I moaned and groaned all the way to the falls. When I reached them, it was 7 a.m. and I was the only person there except for a Japanese couple in the distance. I sat on a bench overlooking the water, intermittently changing my gaze from the rapids to the couple who were gleefully taking pictures of themselves.

Suddenly, a rainbow was thrown from the sky into the curve of the falls like a fallen Hail Mary pass. It was a beautiful sight. But I hardly felt a thing; perhaps because the pains in my feet screamed so loud that they drowned out all other sentiments. I wanted nothing more than to be home in my warm bed. Where’s the nearest McDonald’s, I wondered.

I walked to Pine Avenue—Niagara Falls’s “Little Italy”—where I hoped to buy a McCafé and find a bus that would take me ten miles back to my home. My legs were like two heaving tree trunks that I had little control over. I simply flung one in front of the other, hoping that my movements would resemble something close to walking. My feet felt pulpy. I flinched before each step, awaiting the inevitable sting.

Yet, I had reached my apex of pain hours ago. Things weren’t getting better, but they weren’t getting worse.

As I drank my coffee and stuffed the last piece of an Egg McMuffin into my mouth I decided that however foolish my little adventure was, I was going to see it through to the end. No bus for me. It was 8 a.m. and I still had five more hours until I hit the 24-hour mark.

As I walked down the Niagara Falls Boulevard, my tempo increased to a slow, but steady 1.94 miles per hour. I had driven up and down the Boulevard hundreds of times before on my way to part-time jobs at The Home Depot and Tops Supermarket. The memories of my old jobs swirled in a nostalgic haze. While I thought of pushing carts in these parking lots lovingly, I remembered that, at the time, I hated my jobs there more than anything.

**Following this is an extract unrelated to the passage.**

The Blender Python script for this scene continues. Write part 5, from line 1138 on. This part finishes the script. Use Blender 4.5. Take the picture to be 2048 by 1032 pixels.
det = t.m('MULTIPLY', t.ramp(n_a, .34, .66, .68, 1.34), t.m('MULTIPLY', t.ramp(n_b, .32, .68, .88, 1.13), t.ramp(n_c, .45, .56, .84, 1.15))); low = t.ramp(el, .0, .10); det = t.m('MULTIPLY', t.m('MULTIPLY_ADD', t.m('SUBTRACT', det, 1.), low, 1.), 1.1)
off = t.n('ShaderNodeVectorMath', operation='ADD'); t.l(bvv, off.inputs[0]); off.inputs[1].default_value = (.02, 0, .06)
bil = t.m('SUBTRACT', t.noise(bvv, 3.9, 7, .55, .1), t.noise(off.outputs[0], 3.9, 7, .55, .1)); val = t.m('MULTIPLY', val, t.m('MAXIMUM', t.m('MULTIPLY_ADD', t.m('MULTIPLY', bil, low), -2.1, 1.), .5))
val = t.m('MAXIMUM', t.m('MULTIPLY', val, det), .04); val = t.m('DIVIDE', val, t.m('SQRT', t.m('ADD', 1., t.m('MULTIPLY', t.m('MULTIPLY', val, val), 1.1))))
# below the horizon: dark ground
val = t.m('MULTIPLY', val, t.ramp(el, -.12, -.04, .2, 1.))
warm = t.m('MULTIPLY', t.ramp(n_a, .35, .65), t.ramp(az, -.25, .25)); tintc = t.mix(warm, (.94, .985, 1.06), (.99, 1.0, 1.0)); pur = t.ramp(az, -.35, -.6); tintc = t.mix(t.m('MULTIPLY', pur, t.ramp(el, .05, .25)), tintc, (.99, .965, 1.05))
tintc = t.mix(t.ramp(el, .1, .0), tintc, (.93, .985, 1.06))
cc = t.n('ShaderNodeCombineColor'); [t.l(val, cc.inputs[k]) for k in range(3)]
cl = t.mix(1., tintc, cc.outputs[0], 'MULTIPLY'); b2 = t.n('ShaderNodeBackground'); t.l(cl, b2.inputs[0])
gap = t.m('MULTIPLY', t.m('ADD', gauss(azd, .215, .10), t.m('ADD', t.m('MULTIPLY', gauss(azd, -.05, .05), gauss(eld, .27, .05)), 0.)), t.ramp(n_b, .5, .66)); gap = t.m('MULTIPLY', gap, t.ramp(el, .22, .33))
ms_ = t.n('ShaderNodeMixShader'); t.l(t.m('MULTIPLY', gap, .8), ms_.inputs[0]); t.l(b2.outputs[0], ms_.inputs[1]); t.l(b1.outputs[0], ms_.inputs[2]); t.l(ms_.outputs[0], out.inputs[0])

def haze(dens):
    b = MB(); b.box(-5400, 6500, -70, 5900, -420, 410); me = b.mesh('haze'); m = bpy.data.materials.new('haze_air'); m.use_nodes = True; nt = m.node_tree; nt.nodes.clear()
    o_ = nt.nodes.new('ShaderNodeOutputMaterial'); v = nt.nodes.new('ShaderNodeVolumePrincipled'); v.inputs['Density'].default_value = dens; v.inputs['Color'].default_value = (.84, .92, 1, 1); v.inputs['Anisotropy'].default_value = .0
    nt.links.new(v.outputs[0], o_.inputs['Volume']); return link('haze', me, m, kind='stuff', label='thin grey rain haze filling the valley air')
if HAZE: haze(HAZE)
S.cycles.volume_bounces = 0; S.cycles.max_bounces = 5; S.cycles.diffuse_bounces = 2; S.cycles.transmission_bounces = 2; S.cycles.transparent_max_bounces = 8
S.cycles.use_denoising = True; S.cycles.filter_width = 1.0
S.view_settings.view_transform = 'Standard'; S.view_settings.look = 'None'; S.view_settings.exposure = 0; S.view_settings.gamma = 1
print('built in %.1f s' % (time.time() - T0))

I passed the ubiquitous medley of cheap, sleazy motels: the Bit ‘O Paris, the Caravan Inn, and Sands Motel among others, before crossing onto the sleepy side streets of Wheatfield where I took a shortcut through a fallow corn field that led to my parents’ backyard.

At 11:45 am, after twenty-two hours and forty-five minutes of almost non-stop walking, I reached home, climbed the stairs, stripped to the nude, and slept for seven straight hours.

That night—barely able to move—I was tickled at the thought of what I just did. As the pain subsided over subsequent days, I began to look back on my hike with the faintest glimmer of fondness. My desires to walk the world were renewed; my dreams resuscitated. How deceptive are our memories! The pains in my feet were just as ephemeral as my memories of them. Who to trust: the eye of hindsight or the pains of the present?

Our memories seem to be artistic renditions of our experiences; never like photographs filed away for safe-keeping, they are colored, hued, and sometimes abstracted versions of the original. They come to life during this process. Rewritten and revised, they become lines in the story of our lives. And in making sense of the senseless, sometimes our most mundane or miserable experiences can be distorted into something meaningful.

In just under 24-hours, I walked 51.7 miles. I accepted each step as punishment for my inflated hubris and idealistic naiveté. And with each step, I regretted embarking on this “romantic adventure.”

Looking back, though, do I regret my journey? Strangely, not a bit. In fact, I can’t wait for my next one.